# start of Records provided

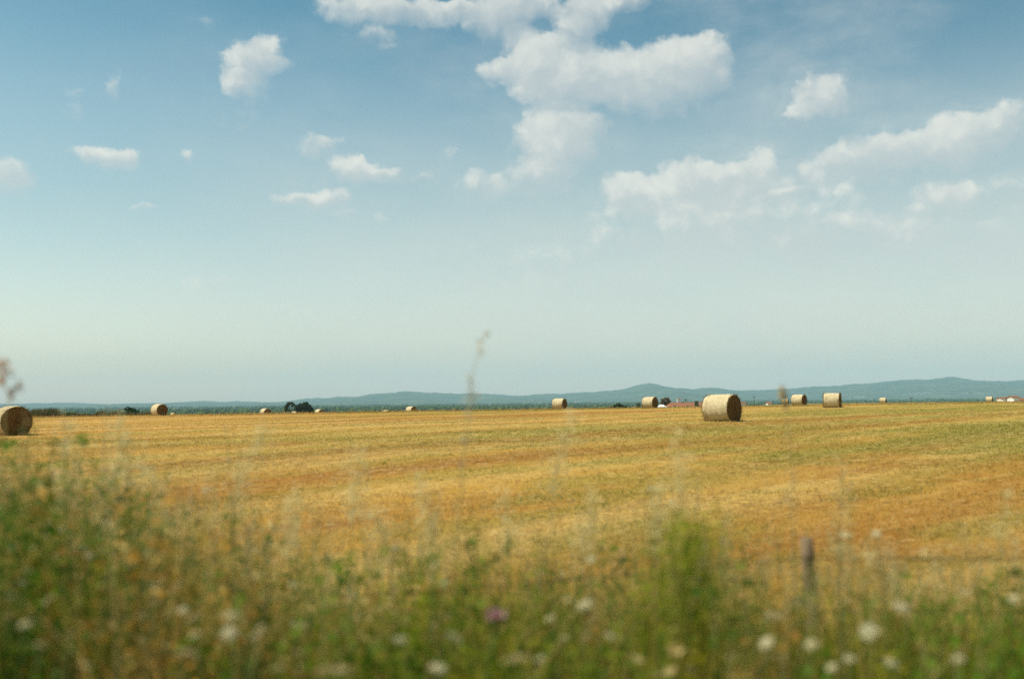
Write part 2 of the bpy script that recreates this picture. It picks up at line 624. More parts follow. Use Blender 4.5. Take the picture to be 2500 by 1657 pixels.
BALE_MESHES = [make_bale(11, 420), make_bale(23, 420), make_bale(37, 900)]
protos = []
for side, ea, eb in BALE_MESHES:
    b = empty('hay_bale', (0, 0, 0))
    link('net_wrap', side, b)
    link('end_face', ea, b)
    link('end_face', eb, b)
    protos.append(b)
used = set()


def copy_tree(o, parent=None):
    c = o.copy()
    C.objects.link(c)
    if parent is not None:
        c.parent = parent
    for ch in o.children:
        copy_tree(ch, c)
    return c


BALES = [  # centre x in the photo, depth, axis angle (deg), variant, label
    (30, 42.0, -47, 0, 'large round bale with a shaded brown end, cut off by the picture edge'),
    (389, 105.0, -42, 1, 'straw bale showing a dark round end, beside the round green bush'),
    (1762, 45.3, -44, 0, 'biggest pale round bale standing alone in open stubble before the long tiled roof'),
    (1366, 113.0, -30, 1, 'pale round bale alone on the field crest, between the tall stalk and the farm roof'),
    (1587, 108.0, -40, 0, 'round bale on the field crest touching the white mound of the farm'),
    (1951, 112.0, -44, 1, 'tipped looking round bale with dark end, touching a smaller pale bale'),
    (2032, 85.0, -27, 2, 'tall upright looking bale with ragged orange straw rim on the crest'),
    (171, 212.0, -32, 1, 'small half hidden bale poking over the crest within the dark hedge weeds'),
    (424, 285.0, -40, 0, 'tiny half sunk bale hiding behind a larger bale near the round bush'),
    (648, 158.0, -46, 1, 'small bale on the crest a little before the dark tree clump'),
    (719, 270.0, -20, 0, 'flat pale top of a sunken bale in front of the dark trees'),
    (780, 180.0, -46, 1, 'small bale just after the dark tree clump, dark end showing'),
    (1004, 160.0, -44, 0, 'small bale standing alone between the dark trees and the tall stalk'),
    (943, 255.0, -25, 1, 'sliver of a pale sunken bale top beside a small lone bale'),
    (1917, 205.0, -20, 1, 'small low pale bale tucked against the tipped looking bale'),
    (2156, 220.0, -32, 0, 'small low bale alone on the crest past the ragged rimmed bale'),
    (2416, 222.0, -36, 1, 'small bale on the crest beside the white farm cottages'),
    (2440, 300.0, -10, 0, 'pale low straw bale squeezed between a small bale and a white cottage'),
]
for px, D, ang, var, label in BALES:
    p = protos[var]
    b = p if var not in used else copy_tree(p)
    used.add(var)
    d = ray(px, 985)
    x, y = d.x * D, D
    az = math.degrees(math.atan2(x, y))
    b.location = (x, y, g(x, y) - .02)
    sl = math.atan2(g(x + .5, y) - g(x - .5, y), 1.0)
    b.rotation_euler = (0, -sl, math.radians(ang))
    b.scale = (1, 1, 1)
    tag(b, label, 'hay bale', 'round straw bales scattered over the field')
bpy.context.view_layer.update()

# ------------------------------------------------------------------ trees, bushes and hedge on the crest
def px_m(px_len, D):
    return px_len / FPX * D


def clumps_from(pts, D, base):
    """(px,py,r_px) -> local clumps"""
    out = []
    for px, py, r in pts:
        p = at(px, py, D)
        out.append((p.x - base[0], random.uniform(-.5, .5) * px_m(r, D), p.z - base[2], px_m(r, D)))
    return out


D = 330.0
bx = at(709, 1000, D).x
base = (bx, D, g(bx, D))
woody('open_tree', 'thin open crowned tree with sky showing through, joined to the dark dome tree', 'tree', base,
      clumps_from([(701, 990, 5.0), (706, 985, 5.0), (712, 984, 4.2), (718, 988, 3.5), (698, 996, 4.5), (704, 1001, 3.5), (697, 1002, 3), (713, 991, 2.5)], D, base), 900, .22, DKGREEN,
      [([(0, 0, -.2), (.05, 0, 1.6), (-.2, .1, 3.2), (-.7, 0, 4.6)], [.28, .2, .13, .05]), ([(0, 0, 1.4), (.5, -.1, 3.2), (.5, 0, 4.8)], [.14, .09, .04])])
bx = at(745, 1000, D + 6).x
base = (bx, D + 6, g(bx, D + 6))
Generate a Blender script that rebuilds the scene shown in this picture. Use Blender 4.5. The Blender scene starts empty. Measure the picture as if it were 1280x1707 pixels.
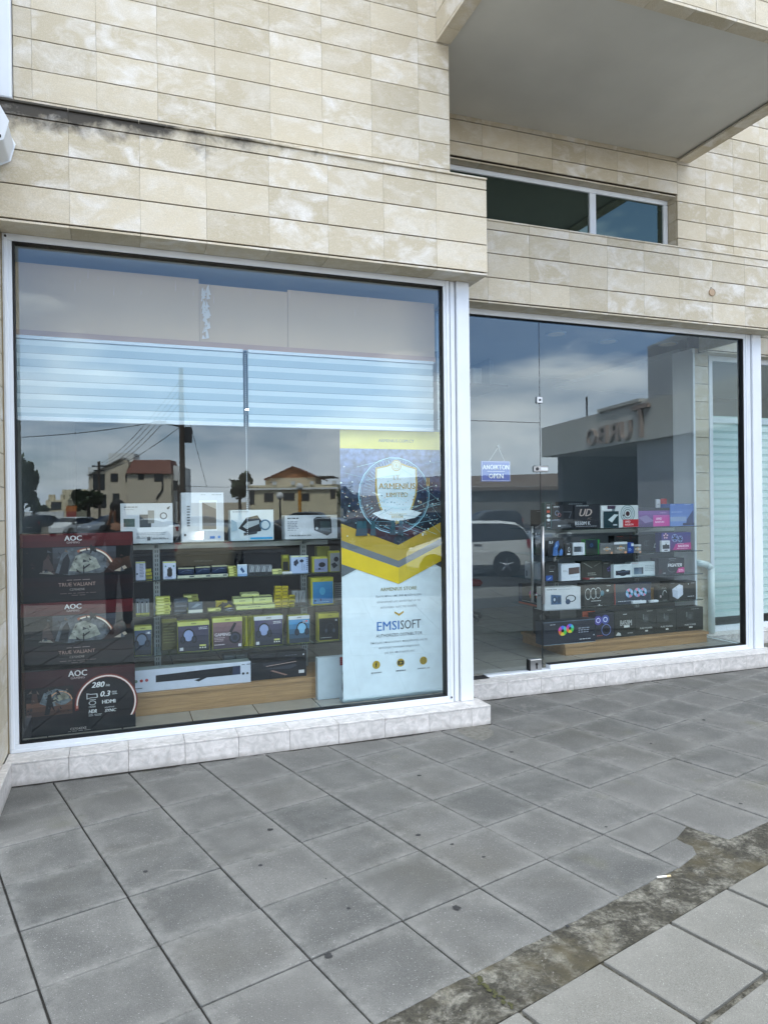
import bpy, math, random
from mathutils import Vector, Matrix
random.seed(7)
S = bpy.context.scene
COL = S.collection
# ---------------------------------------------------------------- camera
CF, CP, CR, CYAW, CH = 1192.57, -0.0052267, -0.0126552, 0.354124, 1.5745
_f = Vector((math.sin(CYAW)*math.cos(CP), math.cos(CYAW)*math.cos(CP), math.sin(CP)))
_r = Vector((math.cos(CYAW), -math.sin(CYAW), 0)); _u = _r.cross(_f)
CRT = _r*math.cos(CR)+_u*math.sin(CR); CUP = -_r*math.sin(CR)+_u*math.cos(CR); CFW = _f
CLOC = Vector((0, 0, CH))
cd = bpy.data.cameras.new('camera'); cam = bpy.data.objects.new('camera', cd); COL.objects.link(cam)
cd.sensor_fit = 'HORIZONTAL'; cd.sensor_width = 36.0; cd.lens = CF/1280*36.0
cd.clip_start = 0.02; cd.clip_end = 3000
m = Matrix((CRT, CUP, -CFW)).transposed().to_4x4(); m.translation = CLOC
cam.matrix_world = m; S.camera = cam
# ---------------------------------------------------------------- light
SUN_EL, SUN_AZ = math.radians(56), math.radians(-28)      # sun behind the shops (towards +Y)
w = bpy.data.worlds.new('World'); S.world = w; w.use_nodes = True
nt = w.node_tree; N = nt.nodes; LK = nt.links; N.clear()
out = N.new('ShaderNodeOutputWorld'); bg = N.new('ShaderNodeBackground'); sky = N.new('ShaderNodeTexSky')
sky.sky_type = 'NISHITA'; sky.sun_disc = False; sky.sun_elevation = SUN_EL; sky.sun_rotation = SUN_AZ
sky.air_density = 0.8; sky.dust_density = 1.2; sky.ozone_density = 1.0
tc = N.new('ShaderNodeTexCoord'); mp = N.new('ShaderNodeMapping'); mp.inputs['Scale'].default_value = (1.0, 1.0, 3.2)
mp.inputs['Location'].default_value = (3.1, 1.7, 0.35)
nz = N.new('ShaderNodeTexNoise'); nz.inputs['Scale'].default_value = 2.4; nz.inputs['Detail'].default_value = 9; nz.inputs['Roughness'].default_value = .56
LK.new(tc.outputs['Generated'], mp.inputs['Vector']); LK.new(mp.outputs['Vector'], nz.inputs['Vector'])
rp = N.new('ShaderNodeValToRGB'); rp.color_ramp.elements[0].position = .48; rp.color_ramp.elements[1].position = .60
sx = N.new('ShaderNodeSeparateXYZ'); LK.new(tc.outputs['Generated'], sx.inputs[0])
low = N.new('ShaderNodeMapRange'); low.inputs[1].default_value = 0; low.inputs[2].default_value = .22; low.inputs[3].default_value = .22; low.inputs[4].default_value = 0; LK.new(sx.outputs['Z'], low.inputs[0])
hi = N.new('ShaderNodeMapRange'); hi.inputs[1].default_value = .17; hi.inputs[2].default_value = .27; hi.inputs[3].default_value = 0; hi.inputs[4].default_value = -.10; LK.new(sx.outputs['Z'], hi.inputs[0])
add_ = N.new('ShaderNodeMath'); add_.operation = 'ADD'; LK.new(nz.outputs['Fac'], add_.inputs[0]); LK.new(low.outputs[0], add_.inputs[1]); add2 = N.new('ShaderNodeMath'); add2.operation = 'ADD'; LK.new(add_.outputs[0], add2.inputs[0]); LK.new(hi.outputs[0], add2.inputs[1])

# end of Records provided

Task details
Reproduce the data word for word, excluding its pictures.

The solution
Write part 2 of the bpy script that recreates this picture. It picks up at line 624. More parts follow. Use Blender 4.5. Take the picture to be 2500 by 1657 pixels.
BALE_MESHES = [make_bale(11, 420), make_bale(23, 420), make_bale(37, 900)]
protos = []
for side, ea, eb in BALE_MESHES:
    b = empty('hay_bale', (0, 0, 0))
    link('net_wrap', side, b)
    link('end_face', ea, b)
    link('end_face', eb, b)
    protos.append(b)
used = set()


def copy_tree(o, parent=None):
    c = o.copy()
    C.objects.link(c)
    if parent is not None:
        c.parent = parent
    for ch in o.children:
        copy_tree(ch, c)
    return c


BALES = [  # centre x in the photo, depth, axis angle (deg), variant, label
    (30, 42.0, -47, 0, 'large round bale with a shaded brown end, cut off by the picture edge'),
    (389, 105.0, -42, 1, 'straw bale showing a dark round end, beside the round green bush'),
    (1762, 45.3, -44, 0, 'biggest pale round bale standing alone in open stubble before the long tiled roof'),
    (1366, 113.0, -30, 1, 'pale round bale alone on the field crest, between the tall stalk and the farm roof'),
    (1587, 108.0, -40, 0, 'round bale on the field crest touching the white mound of the farm'),
    (1951, 112.0, -44, 1, 'tipped looking round bale with dark end, touching a smaller pale bale'),
    (2032, 85.0, -27, 2, 'tall upright looking bale with ragged orange straw rim on the crest'),
    (171, 212.0, -32, 1, 'small half hidden bale poking over the crest within the dark hedge weeds'),
    (424, 285.0, -40, 0, 'tiny half sunk bale hiding behind a larger bale near the round bush'),
    (648, 158.0, -46, 1, 'small bale on the crest a little before the dark tree clump'),
    (719, 270.0, -20, 0, 'flat pale top of a sunken bale in front of the dark trees'),
    (780, 180.0, -46, 1, 'small bale just after the dark tree clump, dark end showing'),
    (1004, 160.0, -44, 0, 'small bale standing alone between the dark trees and the tall stalk'),
    (943, 255.0, -25, 1, 'sliver of a pale sunken bale top beside a small lone bale'),
    (1917, 205.0, -20, 1, 'small low pale bale tucked against the tipped looking bale'),
    (2156, 220.0, -32, 0, 'small low bale alone on the crest past the ragged rimmed bale'),
    (2416, 222.0, -36, 1, 'small bale on the crest beside the white farm cottages'),
    (2440, 300.0, -10, 0, 'pale low straw bale squeezed between a small bale and a white cottage'),
]
for px, D, ang, var, label in BALES:
    p = protos[var]
    b = p if var not in used else copy_tree(p)
    used.add(var)
    d = ray(px, 985)
    x, y = d.x * D, D
    az = math.degrees(math.atan2(x, y))
    b.location = (x, y, g(x, y) - .02)
    sl = math.atan2(g(x + .5, y) - g(x - .5, y), 1.0)
    b.rotation_euler = (0, -sl, math.radians(ang))
    b.scale = (1, 1, 1)
    tag(b, label, 'hay bale', 'round straw bales scattered over the field')
bpy.context.view_layer.update()

# ------------------------------------------------------------------ trees, bushes and hedge on the crest
def px_m(px_len, D):
    return px_len / FPX * D


def clumps_from(pts, D, base):
    """(px,py,r_px) -> local clumps"""
    out = []
    for px, py, r in pts:
        p = at(px, py, D)
        out.append((p.x - base[0], random.uniform(-.5, .5) * px_m(r, D), p.z - base[2], px_m(r, D)))
    return out


D = 330.0
bx = at(709, 1000, D).x
base = (bx, D, g(bx, D))
woody('open_tree', 'thin open crowned tree with sky showing through, joined to the dark dome tree', 'tree', base,
      clumps_from([(701, 990, 5.0), (706, 985, 5.0), (712, 984, 4.2), (718, 988, 3.5), (698, 996, 4.5), (704, 1001, 3.5), (697, 1002, 3), (713, 991, 2.5)], D, base), 900, .22, DKGREEN,
      [([(0, 0, -.2), (.05, 0, 1.6), (-.2, .1, 3.2), (-.7, 0, 4.6)], [.28, .2, .13, .05]), ([(0, 0, 1.4), (.5, -.1, 3.2), (.5, 0, 4.8)], [.14, .09, .04])])
bx = at(745, 1000, D + 6).x
base = (bx, D + 6, g(bx, D + 6))
Generate a Blender script that rebuilds the scene shown in this picture. Use Blender 4.5. The Blender scene starts empty. Measure the picture as if it were 1280x1707 pixels.
import bpy, math, random
from mathutils import Vector, Matrix
random.seed(7)
S = bpy.context.scene
COL = S.collection
# ---------------------------------------------------------------- camera
CF, CP, CR, CYAW, CH = 1192.57, -0.0052267, -0.0126552, 0.354124, 1.5745
_f = Vector((math.sin(CYAW)*math.cos(CP), math.cos(CYAW)*math.cos(CP), math.sin(CP)))
_r = Vector((math.cos(CYAW), -math.sin(CYAW), 0)); _u = _r.cross(_f)
CRT = _r*math.cos(CR)+_u*math.sin(CR); CUP = -_r*math.sin(CR)+_u*math.cos(CR); CFW = _f
CLOC = Vector((0, 0, CH))
cd = bpy.data.cameras.new('camera'); cam = bpy.data.objects.new('camera', cd); COL.objects.link(cam)
cd.sensor_fit = 'HORIZONTAL'; cd.sensor_width = 36.0; cd.lens = CF/1280*36.0
cd.clip_start = 0.02; cd.clip_end = 3000
m = Matrix((CRT, CUP, -CFW)).transposed().to_4x4(); m.translation = CLOC
cam.matrix_world = m; S.camera = cam
# ---------------------------------------------------------------- light
SUN_EL, SUN_AZ = math.radians(56), math.radians(-28)      # sun behind the shops (towards +Y)
w = bpy.data.worlds.new('World'); S.world = w; w.use_nodes = True
nt = w.node_tree; N = nt.nodes; LK = nt.links; N.clear()
out = N.new('ShaderNodeOutputWorld'); bg = N.new('ShaderNodeBackground'); sky = N.new('ShaderNodeTexSky')
sky.sky_type = 'NISHITA'; sky.sun_disc = False; sky.sun_elevation = SUN_EL; sky.sun_rotation = SUN_AZ
sky.air_density = 0.8; sky.dust_density = 1.2; sky.ozone_density = 1.0
tc = N.new('ShaderNodeTexCoord'); mp = N.new('ShaderNodeMapping'); mp.inputs['Scale'].default_value = (1.0, 1.0, 3.2)
mp.inputs['Location'].default_value = (3.1, 1.7, 0.35)
nz = N.new('ShaderNodeTexNoise'); nz.inputs['Scale'].default_value = 2.4; nz.inputs['Detail'].default_value = 9; nz.inputs['Roughness'].default_value = .56
LK.new(tc.outputs['Generated'], mp.inputs['Vector']); LK.new(mp.outputs['Vector'], nz.inputs['Vector'])
rp = N.new('ShaderNodeValToRGB'); rp.color_ramp.elements[0].position = .48; rp.color_ramp.elements[1].position = .60
sx = N.new('ShaderNodeSeparateXYZ'); LK.new(tc.outputs['Generated'], sx.inputs[0])
low = N.new('ShaderNodeMapRange'); low.inputs[1].default_value = 0; low.inputs[2].default_value = .22; low.inputs[3].default_value = .22; low.inputs[4].default_value = 0; LK.new(sx.outputs['Z'], low.inputs[0])
hi = N.new('ShaderNodeMapRange'); hi.inputs[1].default_value = .17; hi.inputs[2].default_value = .27; hi.inputs[3].default_value = 0; hi.inputs[4].default_value = -.10; LK.new(sx.outputs['Z'], hi.inputs[0])
add_ = N.new('ShaderNodeMath'); add_.operation = 'ADD'; LK.new(nz.outputs['Fac'], add_.inputs[0]); LK.new(low.outputs[0], add_.inputs[1]); add2 = N.new('ShaderNodeMath'); add2.operation = 'ADD'; LK.new(add_.outputs[0], add2.inputs[0]); LK.new(hi.outputs[0], add2.inputs[1])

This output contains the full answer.